— start of INFORMATION GIVEN —
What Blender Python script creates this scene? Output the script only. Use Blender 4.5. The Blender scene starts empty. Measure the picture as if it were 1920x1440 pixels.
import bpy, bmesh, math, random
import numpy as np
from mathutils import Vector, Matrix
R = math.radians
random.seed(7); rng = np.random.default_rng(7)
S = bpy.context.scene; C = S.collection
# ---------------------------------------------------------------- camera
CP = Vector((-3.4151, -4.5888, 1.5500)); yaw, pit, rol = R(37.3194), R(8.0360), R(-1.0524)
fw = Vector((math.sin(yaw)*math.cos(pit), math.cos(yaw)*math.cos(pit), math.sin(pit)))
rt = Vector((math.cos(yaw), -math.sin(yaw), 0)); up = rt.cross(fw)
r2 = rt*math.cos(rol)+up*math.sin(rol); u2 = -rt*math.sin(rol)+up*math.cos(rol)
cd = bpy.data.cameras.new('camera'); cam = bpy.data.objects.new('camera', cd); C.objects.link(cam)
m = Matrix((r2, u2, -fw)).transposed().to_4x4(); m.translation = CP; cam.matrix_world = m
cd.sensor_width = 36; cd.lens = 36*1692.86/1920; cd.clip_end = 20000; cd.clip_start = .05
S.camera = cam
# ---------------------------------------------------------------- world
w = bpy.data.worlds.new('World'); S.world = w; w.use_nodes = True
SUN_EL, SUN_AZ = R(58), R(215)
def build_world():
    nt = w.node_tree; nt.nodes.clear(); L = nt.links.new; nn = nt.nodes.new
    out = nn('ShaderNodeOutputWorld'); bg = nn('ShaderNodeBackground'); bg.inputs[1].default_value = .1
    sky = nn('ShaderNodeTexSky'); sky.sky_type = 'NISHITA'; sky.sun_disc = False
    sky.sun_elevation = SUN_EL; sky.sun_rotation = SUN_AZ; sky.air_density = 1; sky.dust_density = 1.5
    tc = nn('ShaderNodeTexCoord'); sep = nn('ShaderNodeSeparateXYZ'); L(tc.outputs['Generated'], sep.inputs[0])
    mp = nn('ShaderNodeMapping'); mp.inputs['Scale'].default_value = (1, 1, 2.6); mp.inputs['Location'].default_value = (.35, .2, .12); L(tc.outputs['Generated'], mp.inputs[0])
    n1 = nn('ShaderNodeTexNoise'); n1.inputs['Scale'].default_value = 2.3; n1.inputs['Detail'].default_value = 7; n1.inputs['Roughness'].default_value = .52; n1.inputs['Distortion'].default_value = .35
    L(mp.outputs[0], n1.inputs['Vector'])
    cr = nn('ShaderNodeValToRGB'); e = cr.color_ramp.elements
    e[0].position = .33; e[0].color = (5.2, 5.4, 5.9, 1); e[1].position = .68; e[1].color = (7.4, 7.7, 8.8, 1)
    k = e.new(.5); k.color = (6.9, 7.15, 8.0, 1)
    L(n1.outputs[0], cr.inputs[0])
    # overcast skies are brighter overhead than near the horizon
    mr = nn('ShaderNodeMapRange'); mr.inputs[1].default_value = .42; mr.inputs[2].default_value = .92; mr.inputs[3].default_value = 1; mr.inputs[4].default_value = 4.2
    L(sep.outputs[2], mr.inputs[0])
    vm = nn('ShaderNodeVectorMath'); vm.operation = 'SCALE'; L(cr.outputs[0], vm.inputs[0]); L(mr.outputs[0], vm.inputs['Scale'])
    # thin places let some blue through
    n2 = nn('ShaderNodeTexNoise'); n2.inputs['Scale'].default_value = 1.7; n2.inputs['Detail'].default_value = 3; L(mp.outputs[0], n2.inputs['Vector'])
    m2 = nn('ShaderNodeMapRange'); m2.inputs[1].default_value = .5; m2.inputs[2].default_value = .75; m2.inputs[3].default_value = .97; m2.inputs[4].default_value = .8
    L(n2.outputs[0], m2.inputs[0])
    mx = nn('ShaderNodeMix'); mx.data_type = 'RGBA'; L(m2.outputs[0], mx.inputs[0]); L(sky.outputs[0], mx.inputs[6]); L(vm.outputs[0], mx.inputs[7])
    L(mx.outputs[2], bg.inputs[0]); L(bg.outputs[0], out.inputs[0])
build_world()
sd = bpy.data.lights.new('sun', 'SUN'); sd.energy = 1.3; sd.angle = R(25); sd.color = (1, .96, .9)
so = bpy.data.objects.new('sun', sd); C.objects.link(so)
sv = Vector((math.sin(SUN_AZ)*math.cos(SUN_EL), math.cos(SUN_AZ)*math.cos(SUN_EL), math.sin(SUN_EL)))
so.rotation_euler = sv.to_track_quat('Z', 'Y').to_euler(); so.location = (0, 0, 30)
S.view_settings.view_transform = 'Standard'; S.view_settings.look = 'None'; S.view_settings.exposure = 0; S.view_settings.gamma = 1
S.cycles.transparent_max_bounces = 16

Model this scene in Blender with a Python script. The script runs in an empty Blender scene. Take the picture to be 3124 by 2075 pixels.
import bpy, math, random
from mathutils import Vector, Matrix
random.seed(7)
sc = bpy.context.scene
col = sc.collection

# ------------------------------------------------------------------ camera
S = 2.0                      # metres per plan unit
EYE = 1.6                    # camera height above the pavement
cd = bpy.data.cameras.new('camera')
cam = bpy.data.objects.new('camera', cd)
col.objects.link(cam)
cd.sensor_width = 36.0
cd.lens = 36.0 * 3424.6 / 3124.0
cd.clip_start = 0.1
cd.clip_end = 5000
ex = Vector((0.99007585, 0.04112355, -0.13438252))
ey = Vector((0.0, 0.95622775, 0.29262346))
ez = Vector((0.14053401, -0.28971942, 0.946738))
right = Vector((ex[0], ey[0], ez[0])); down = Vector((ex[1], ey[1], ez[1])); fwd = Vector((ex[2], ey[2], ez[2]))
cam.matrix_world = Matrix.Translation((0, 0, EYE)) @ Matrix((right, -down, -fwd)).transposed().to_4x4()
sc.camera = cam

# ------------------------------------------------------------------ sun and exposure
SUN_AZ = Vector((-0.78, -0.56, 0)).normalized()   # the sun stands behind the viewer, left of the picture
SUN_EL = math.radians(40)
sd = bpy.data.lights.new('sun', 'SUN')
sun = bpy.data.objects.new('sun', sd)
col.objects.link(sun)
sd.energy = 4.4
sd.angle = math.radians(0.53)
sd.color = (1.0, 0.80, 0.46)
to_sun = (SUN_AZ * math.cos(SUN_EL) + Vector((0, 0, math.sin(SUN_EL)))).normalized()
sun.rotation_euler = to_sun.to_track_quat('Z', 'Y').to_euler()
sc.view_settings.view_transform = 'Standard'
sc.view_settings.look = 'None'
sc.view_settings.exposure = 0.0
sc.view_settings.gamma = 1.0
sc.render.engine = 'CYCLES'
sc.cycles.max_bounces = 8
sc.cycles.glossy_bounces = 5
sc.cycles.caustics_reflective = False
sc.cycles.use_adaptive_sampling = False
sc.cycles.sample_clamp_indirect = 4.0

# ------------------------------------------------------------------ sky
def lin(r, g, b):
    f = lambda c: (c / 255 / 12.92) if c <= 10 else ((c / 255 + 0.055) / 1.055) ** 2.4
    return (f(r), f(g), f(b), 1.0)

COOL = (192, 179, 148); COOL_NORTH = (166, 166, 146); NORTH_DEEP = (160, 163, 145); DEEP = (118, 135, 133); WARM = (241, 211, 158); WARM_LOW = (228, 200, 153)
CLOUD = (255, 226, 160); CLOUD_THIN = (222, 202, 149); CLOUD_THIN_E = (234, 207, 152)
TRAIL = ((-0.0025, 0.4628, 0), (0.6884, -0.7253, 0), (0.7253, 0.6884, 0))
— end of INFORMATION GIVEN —
__EXERCISE DETAILS__
Write out all the lines again, exactly as they are.

__OUTPUT FOR THIS EXERCISE__
What Blender Python script creates this scene? Output the script only. Use Blender 4.5. The Blender scene starts empty. Measure the picture as if it were 1920x1440 pixels.
import bpy, bmesh, math, random
import numpy as np
from mathutils import Vector, Matrix
R = math.radians
random.seed(7); rng = np.random.default_rng(7)
S = bpy.context.scene; C = S.collection
# ---------------------------------------------------------------- camera
CP = Vector((-3.4151, -4.5888, 1.5500)); yaw, pit, rol = R(37.3194), R(8.0360), R(-1.0524)
fw = Vector((math.sin(yaw)*math.cos(pit), math.cos(yaw)*math.cos(pit), math.sin(pit)))
rt = Vector((math.cos(yaw), -math.sin(yaw), 0)); up = rt.cross(fw)
r2 = rt*math.cos(rol)+up*math.sin(rol); u2 = -rt*math.sin(rol)+up*math.cos(rol)
cd = bpy.data.cameras.new('camera'); cam = bpy.data.objects.new('camera', cd); C.objects.link(cam)
m = Matrix((r2, u2, -fw)).transposed().to_4x4(); m.translation = CP; cam.matrix_world = m
cd.sensor_width = 36; cd.lens = 36*1692.86/1920; cd.clip_end = 20000; cd.clip_start = .05
S.camera = cam
# ---------------------------------------------------------------- world
w = bpy.data.worlds.new('World'); S.world = w; w.use_nodes = True
SUN_EL, SUN_AZ = R(58), R(215)
def build_world():
    nt = w.node_tree; nt.nodes.clear(); L = nt.links.new; nn = nt.nodes.new
    out = nn('ShaderNodeOutputWorld'); bg = nn('ShaderNodeBackground'); bg.inputs[1].default_value = .1
    sky = nn('ShaderNodeTexSky'); sky.sky_type = 'NISHITA'; sky.sun_disc = False
    sky.sun_elevation = SUN_EL; sky.sun_rotation = SUN_AZ; sky.air_density = 1; sky.dust_density = 1.5
    tc = nn('ShaderNodeTexCoord'); sep = nn('ShaderNodeSeparateXYZ'); L(tc.outputs['Generated'], sep.inputs[0])
    mp = nn('ShaderNodeMapping'); mp.inputs['Scale'].default_value = (1, 1, 2.6); mp.inputs['Location'].default_value = (.35, .2, .12); L(tc.outputs['Generated'], mp.inputs[0])
    n1 = nn('ShaderNodeTexNoise'); n1.inputs['Scale'].default_value = 2.3; n1.inputs['Detail'].default_value = 7; n1.inputs['Roughness'].default_value = .52; n1.inputs['Distortion'].default_value = .35
    L(mp.outputs[0], n1.inputs['Vector'])
    cr = nn('ShaderNodeValToRGB'); e = cr.color_ramp.elements
    e[0].position = .33; e[0].color = (5.2, 5.4, 5.9, 1); e[1].position = .68; e[1].color = (7.4, 7.7, 8.8, 1)
    k = e.new(.5); k.color = (6.9, 7.15, 8.0, 1)
    L(n1.outputs[0], cr.inputs[0])
    # overcast skies are brighter overhead than near the horizon
    mr = nn('ShaderNodeMapRange'); mr.inputs[1].default_value = .42; mr.inputs[2].default_value = .92; mr.inputs[3].default_value = 1; mr.inputs[4].default_value = 4.2
    L(sep.outputs[2], mr.inputs[0])
    vm = nn('ShaderNodeVectorMath'); vm.operation = 'SCALE'; L(cr.outputs[0], vm.inputs[0]); L(mr.outputs[0], vm.inputs['Scale'])
    # thin places let some blue through
    n2 = nn('ShaderNodeTexNoise'); n2.inputs['Scale'].default_value = 1.7; n2.inputs['Detail'].default_value = 3; L(mp.outputs[0], n2.inputs['Vector'])
    m2 = nn('ShaderNodeMapRange'); m2.inputs[1].default_value = .5; m2.inputs[2].default_value = .75; m2.inputs[3].default_value = .97; m2.inputs[4].default_value = .8
    L(n2.outputs[0], m2.inputs[0])
    mx = nn('ShaderNodeMix'); mx.data_type = 'RGBA'; L(m2.outputs[0], mx.inputs[0]); L(sky.outputs[0], mx.inputs[6]); L(vm.outputs[0], mx.inputs[7])
    L(mx.outputs[2], bg.inputs[0]); L(bg.outputs[0], out.inputs[0])
build_world()
sd = bpy.data.lights.new('sun', 'SUN'); sd.energy = 1.3; sd.angle = R(25); sd.color = (1, .96, .9)
so = bpy.data.objects.new('sun', sd); C.objects.link(so)
sv = Vector((math.sin(SUN_AZ)*math.cos(SUN_EL), math.cos(SUN_AZ)*math.cos(SUN_EL), math.sin(SUN_EL)))
so.rotation_euler = sv.to_track_quat('Z', 'Y').to_euler(); so.location = (0, 0, 30)
S.view_settings.view_transform = 'Standard'; S.view_settings.look = 'None'; S.view_settings.exposure = 0; S.view_settings.gamma = 1
S.cycles.transparent_max_bounces = 16

Model this scene in Blender with a Python script. The script runs in an empty Blender scene. Take the picture to be 3124 by 2075 pixels.
import bpy, math, random
from mathutils import Vector, Matrix
random.seed(7)
sc = bpy.context.scene
col = sc.collection

# ------------------------------------------------------------------ camera
S = 2.0                      # metres per plan unit
EYE = 1.6                    # camera height above the pavement
cd = bpy.data.cameras.new('camera')
cam = bpy.data.objects.new('camera', cd)
col.objects.link(cam)
cd.sensor_width = 36.0
cd.lens = 36.0 * 3424.6 / 3124.0
cd.clip_start = 0.1
cd.clip_end = 5000
ex = Vector((0.99007585, 0.04112355, -0.13438252))
ey = Vector((0.0, 0.95622775, 0.29262346))
ez = Vector((0.14053401, -0.28971942, 0.946738))
right = Vector((ex[0], ey[0], ez[0])); down = Vector((ex[1], ey[1], ez[1])); fwd = Vector((ex[2], ey[2], ez[2]))
cam.matrix_world = Matrix.Translation((0, 0, EYE)) @ Matrix((right, -down, -fwd)).transposed().to_4x4()
sc.camera = cam

# ------------------------------------------------------------------ sun and exposure
SUN_AZ = Vector((-0.78, -0.56, 0)).normalized()   # the sun stands behind the viewer, left of the picture
SUN_EL = math.radians(40)
sd = bpy.data.lights.new('sun', 'SUN')
sun = bpy.data.objects.new('sun', sd)
col.objects.link(sun)
sd.energy = 4.4
sd.angle = math.radians(0.53)
sd.color = (1.0, 0.80, 0.46)
to_sun = (SUN_AZ * math.cos(SUN_EL) + Vector((0, 0, math.sin(SUN_EL)))).normalized()
sun.rotation_euler = to_sun.to_track_quat('Z', 'Y').to_euler()
sc.view_settings.view_transform = 'Standard'
sc.view_settings.look = 'None'
sc.view_settings.exposure = 0.0
sc.view_settings.gamma = 1.0
sc.render.engine = 'CYCLES'
sc.cycles.max_bounces = 8
sc.cycles.glossy_bounces = 5
sc.cycles.caustics_reflective = False
sc.cycles.use_adaptive_sampling = False
sc.cycles.sample_clamp_indirect = 4.0

# ------------------------------------------------------------------ sky
def lin(r, g, b):
    f = lambda c: (c / 255 / 12.92) if c <= 10 else ((c / 255 + 0.055) / 1.055) ** 2.4
    return (f(r), f(g), f(b), 1.0)

COOL = (192, 179, 148); COOL_NORTH = (166, 166, 146); NORTH_DEEP = (160, 163, 145); DEEP = (118, 135, 133); WARM = (241, 211, 158); WARM_LOW = (228, 200, 153)
CLOUD = (255, 226, 160); CLOUD_THIN = (222, 202, 149); CLOUD_THIN_E = (234, 207, 152)
TRAIL = ((-0.0025, 0.4628, 0), (0.6884, -0.7253, 0), (0.7253, 0.6884, 0))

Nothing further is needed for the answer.